Пусть мужчины вспомнят, кем они рождены. Пусть откроются нам с новой, прекрасно-женственной своей стороны и великие люди, которых мы, казалось бы, хорошо знаем: Александр Надеждович Пушкин, Михаил Марьевич Лермонтов, Николай Марьевич Гоголь, Иван Варварович Тургенев, Лев Марьевич Толстой, Федор Марьевич Достоевский, Антон Евгеньевич Чехов, Петр Александрович Чайковский, Владимир Поликсенович Соловьев, Василий Анастасьевич Розанов, Павел Ольгович Флоренский, Николай Алинович Бердяев, Владимир Еленович Набоков, Сергей Татьянович Есенин, Владимир Александрович Маяковский, Михаил Варварович Булгаков, Александр Таисиевич Солженицын, Сергей Марьевич Королев, Юрий Аннович Гагарин... Будем помнить и чтить их и такими, сыновьями своих матерей.

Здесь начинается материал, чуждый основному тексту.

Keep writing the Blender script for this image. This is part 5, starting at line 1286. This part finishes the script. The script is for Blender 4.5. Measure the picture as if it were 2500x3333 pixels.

Я надеюсь: пока еще живы отчества, в дополнение к ним будут введены матчества, что предоставит нам возможность глубоко содержательного выбора. А это, в свою очередь, поможет сберечь саму прекрасную, но уже слабеющую традицию двойного величания.
Поэтому охотно буду откликаться на обращение: Михаил Марьевич.
Примечания
1. Из дневников, в кн. М. Цветаева. О любви. СПб, Азбука, 2008, с. 339.
2. К. Чуковский. "От двух до пяти". М., Гос. Изд-во детской литературы, 1955, стр. 39.